Friday, May 10, 2013

The Artist's Dilemma - Knowing When To Stop

After frequently looking at a photo I printed out for well over a year ago,  I decided yesterday to bite the bullet and paint it. I had finished my pick-up truck and was looking about for something else, something that would again stretch my abilities. While I am not sure I am done with the pick-up truck (see the previous post), I realized yesterday that I had achieved something that I had not done before but wasn't sure if I was done or not. I wonder if every artist faces this dilemma. I have a suspicion they do. It also made me re-think meddling with the last painting. Maybe we should do what we can, then let it alone and move on. I am almost sure that is what Van Gogh did. He painted with a feverish intensity then moved on. Ah, such discipline. It seems strange, when I do my crafts, that is exactly what I do. Once the finishing varnish goes on, its done.

Nasturtiums & Lobelia's

The photograph that I used was pretty much this vibrant, maybe a bit fussier but had striking colors and contrasts that demand notice. I concentrated laying a black and black-green acrylic base down at random, a bit of brown to show dirt, then a layer of buttermilk paint where every flower and leaf was to be. This was all done freehand, no underlying sketch, something I rarely do. Somehow I got the randomness down and even in the white version sprinkled across the background, it was striking.
Detail of Nasturtiums & Lobelias

Next came the blue violet as I was trying to go from the lowest to upper layers allowing the orange nasturtiums to float over the underlying lobelias.
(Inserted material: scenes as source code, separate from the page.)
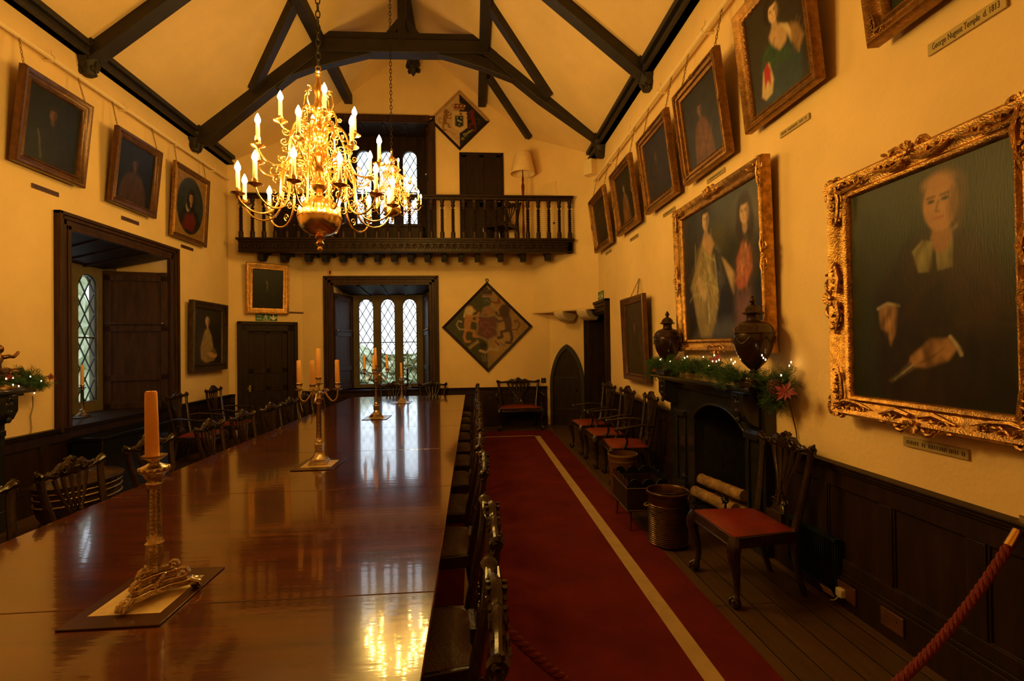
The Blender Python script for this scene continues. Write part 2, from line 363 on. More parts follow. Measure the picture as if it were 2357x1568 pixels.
# ---------- dado panelling
def dado(name, p0, p1, nrm, H, n, label, mt='oak_deep', skip=()):
    p0 = Vector((*p0, 0)); p1 = Vector((*p1, 0)); L = (p1-p0).length; u = (p1-p0)/L; nr = Vector((*nrm, 0))
    mb = MB()
    def bx(s0, s1, z0, z1, t0, t1):
        a = [p0+u*s+nr*t for s, t in ((s0, t0), (s1, t0), (s1, t1), (s0, t1))]
        mb.add([(*p.xy, z0) for p in a]+[(*p.xy, z1) for p in a], [(3,2,1,0), (4,5,6,7), (0,1,5,4), (1,2,6,5), (2,3,7,6), (3,0,4,7)])
    bx(0, L, 0, H-.02, 0, .012)
    bx(0, L, 0, .19, 0, .05); bx(0, L, .19, .215, 0, .038)
    bx(0, L, .215, .29, 0, .03); bx(0, L, H-.16, H-.05, 0, .03)
    bx(0, L, H-.055, H-.035, 0, .045); bx(0, L, H-.035, H-.012, 0, .06); bx(0, L, H-.012, H, 0, .075)
    w = L/n
    for i in range(n+1):
        s = min(max(i*w, .045), L-.045); bx(s-.045, s+.045, .29, H-.16, 0, .03)
        for q in (-1, 1):
            c = s+q*.05
            if .05 < c < L-.05: bx(c-.006, c+.006, .29, H-.16, 0, .022)
    bx(0, L, .285, .297, 0, .022); bx(0, L, H-.167, H-.155, 0, .022)
    return tag(mb.build(name, mt, bevel=.004), label, 'wall panelling', kind='structure')
FPY = (3.74, 5.60)
dado('trim_2', (XR, YB), (XR, FPY[0]-.02), (-1, 0), .90, 13, 'dark oak dado on right wall nearer than the fireplace')
dado('trim_3', (XR, FPY[1]+.02), (XR, 8.38), (-1, 0), .90, 5, 'dark oak dado on right wall behind the armchairs')
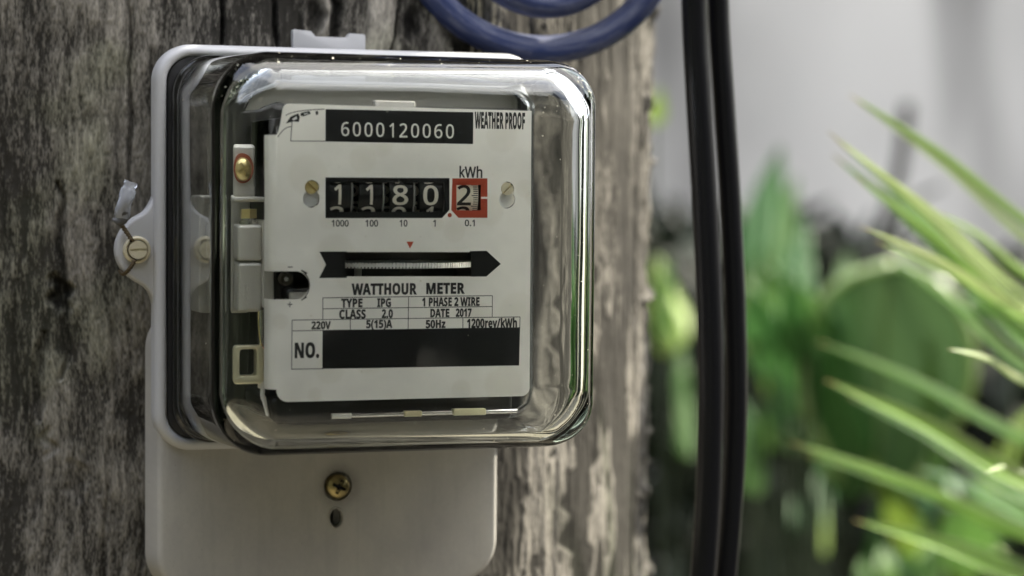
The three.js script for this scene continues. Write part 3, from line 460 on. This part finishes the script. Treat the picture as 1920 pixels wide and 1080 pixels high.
// a long channelled blade along points (m), widest at a third, with its own fold
function blade(pts, w, up, c, twist = 0) {
  const cu = new THREE.CatmullRomCurve3(pts), N = 40, pos = [], col = [], idx = [], M = 4;
  for (let i = 0; i <= N; i++) {
    const t = i / N, p = cu.getPoint(t), T = cu.getTangent(t), sd = T.clone().cross(up).normalize().applyAxisAngle(T, twist * t), nn = sd.clone().cross(T), ww = w * Math.min(1, 0.55 + t * 1.6) * Math.pow(Math.max(0.02, 1 - Math.pow(t, 3.2)), 0.75);
    for (let k = -M; k <= M; k++) { const q = k / M; pos.push(...p.clone().addScaledVector(sd, ww * q * 0.5).addScaledVector(nn, ww * 0.45 * Math.abs(q)).toArray()); const e = Math.pow(Math.abs(q), 5) * 0.85 + 0.3 * (k === 0), dry = sst(t, 0.95, 0.985), st = 0.85 + 0.3 * noise(k * 3.1 + w * 9999, t * 14); for (const [a, b, d] of [[c.r, 0.74, 0.46], [c.g, 0.80, 0.36], [c.b, 0.50, 0.16]]) col.push(mix(mix(a * st, b, e), d, dry)); }  // pale edges put the sunlit blade margins into the colour
  }
  const n = 2 * M + 1; for (let i = 0; i < N; i++) for (let k = 0; k < n - 1; k++) { const a = i * n + k; idx.push(a, a + 1, a + n + 1, a, a + n + 1, a + n); }
  const g = new THREE.BufferGeometry(); g.setAttribute('position', new THREE.Float32BufferAttribute(pos, 3)); g.setAttribute('color', new THREE.Float32BufferAttribute(col, 3)); g.setIndex(idx); g.computeVertexNormals(); return g;
}
// a broad cupped leaf from its stalk end to its tip
function broadLeaf(a, b, w, nrm, curl, round = 0) {
  const dir = b.clone().sub(a), L = dir.length(); dir.normalize(); const sd = dir.clone().cross(nrm).normalize(), nn = sd.clone().cross(dir), N = 24, M = 8, pos = [], idx = [];
  for (let i = 0; i <= N; i++) for (let k = -M; k <= M; k++) {
    const t = i / N, q = k / M, sh = mix(Math.pow(Math.sin(Math.PI * Math.pow(t, 0.62)), 0.75) * (1 - 0.12 * t), t > 0.55 ? Math.sqrt(Math.max(0, 1 - Math.pow((t - 0.55) / 0.45, 2.6))) : 0.25 + 0.75 * sst(t, -0.15, 0.55), round) + 0.01, y = -curl * (q * q) * w * sh * 0.9 - curl * 0.35 * L * t * t + 0.02 * L * Math.sin(t * 9 + k);
    pos.push(...a.clone().addScaledVector(dir, L * t).addScaledVector(sd, q * w * 0.5 * sh).addScaledVector(nn, y).toArray());
  }
  const n = 2 * M + 1; for (let i = 0; i < N; i++) for (let k = 0; k < n - 1; k++) { const c = i * n + k; idx.push(c, c + 1, c + n + 1, c, c + n + 1, c + n); }
  const g = new THREE.BufferGeometry(); g.setAttribute('position', new THREE.Float32BufferAttribute(pos, 3)); g.setIndex(idx); g.computeVertexNormals(); return g;
}
const mm = (g) => { g.scale(1000, 1000, 1000); return g; };
// the spiky plant on the near right
{
  const foot = at(2290, 800, 1.25);
  const pl = thing('spiky_plant', 'spiky plant with long pale green blades reaching in beside the black cables', 'plant', foot.x, -1.45, foot.z);
  part('stem', mm(new THREE.CylinderGeometry(0.018, 0.03, 1.75, 14).translate(foot.x, -1.45 + 0.875, foot.z)), std(rgb(0.16, 0.12, 0.07), 0.8), pl);
  const g1 = rgb(0.34, 0.53, 0.13), g2 = rgb(0.24, 0.43, 0.12), g3 = rgb(0.56, 0.66, 0.34), bladeMat = leafMat(rgb(1, 1, 1), 0.42); bladeMat.vertexColors = true;
  const up = V3(0, 1, 0);
  const B = [ // tip px, where it crosses the frame edge, crown height px, depth at tip, width (m), material
    [[1592, 178], [1920, 425], 660, 1.06, 0.0085, g1], [[1606, 190], [1920, 452], 690, 1.10, 0.006, g3], [[1552, 248], [1920, 590], 760, 1.0, 0.0085, g3], [[1572, 268], [1920, 556], 745, 0.98, 0.0055, g3], [[1560, 290], [1920, 640], 790, 1.1, 0.009, g2], [[1600, 330], [1920, 612], 770, 1.04, 0.007, g1], [[1612, 425], [1920, 592], 730, 0.98, 0.0075, g3], [[1640, 452], [1920, 606], 735, 1.02, 0.005, g1], [[1570, 262], [1920, 618], 770, 1.2, 0.006, g2],
    [[1530, 640], [1920, 835], 950, 1.4, 0.011, g2], [[1545, 712], [1920, 905], 1010, 1.18, 0.010, g1], [[1778, 655], [1920, 722], 860, 0.93, 0.005, g3], [[1480, 830], [1920, 1015], 1120, 1.22, 0.010, g1], [[1510, 850], [1920, 1000], 1110, 1.4, 0.009, g2], [[1600, 975], [1920, 1090], 1180, 1.16, 0.009, g1],
    [[1846, 889], [1920, 893], 900, 0.92, 0.0042, g3], [[1640, 330], [1920, 660], 800, 1.4, 0.011, g2], [[1660, 480], [1920, 700], 830, 1.3, 0.009, g2], [[1590, 740], [1920, 940], 1040, 1.5, 0.011, g2], [[1720, 880], [1920, 975], 1080, 1.5, 0.011, g2], [[1760, 400], [1920, 520], 700, 1.15, 0.007, g1], [[1800, 560], [1920, 650], 790, 1.12, 0.006, g2], [[1700, 1010], [1920, 1075], 1160, 1.4, 0.01, g2]];
  for (const [tip, mid, cy, d, w, m] of B) {
    const dm = mix(d, 1.25, 0.45), a = at(2270, cy, 1.25), c = at(mid[0], mid[1], dm), e = at(tip[0], tip[1], d), q = c.clone().lerp(e, 0.5); q.y += 0.002 + 0.004 * (e.distanceTo(c));
    part('blade', mm(blade([a, c, q, e], w * 1.15, V3(-0.15, 0.6 + 0.35 * Math.sin(cy), 0.6).normalize(), m, 0.2)), bladeMat, pl);
  }
  const r = rng(5); for (let k = 0; k < 16; k++) { const a = V3(foot.x, 0.12 - k * 0.02, foot.z), an = -0.5 + k / 16 * 1.4, e = a.clone().add(V3(0.5 * Math.cos(an), 0.1 + 0.25 * r(), -0.5 * Math.sin(an))), q = a.clone().lerp(e, 0.5); q.y += 0.08; part('blade', mm(blade([a, q, e], 0.025, up, r() > 0.5 ? g1 : g2)), bladeMat, pl); }
}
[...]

Tiny, almost immature green leaves came next and finally the long, stringy stems that seemed to be a mass that went everywhere.

I wanted to add enough to show the rampant confusion but not so much it would diminish the vibrance of the colors. It would have been easy to do and hence the dilemma. Is it done? Does it need anything more?

My teacher loved it and said she had never seen anything quite like it before. I loved the vibrant colors that seemed to float over the deep background. Putting down the stems I realized that I had to stop before they would diminish the vibrancy. Yet, well, do you continue with the fussiness? Do you add more details, make it more detailed or, leave it alone? Let the colors and shapes create enough of an image that your mind finishes the subject? For now, I will let it alone. Not another brush stroke. The temptation is there yet doing anything more would, in my mind, diminish the vibrant energy of both the colors and the brush strokes.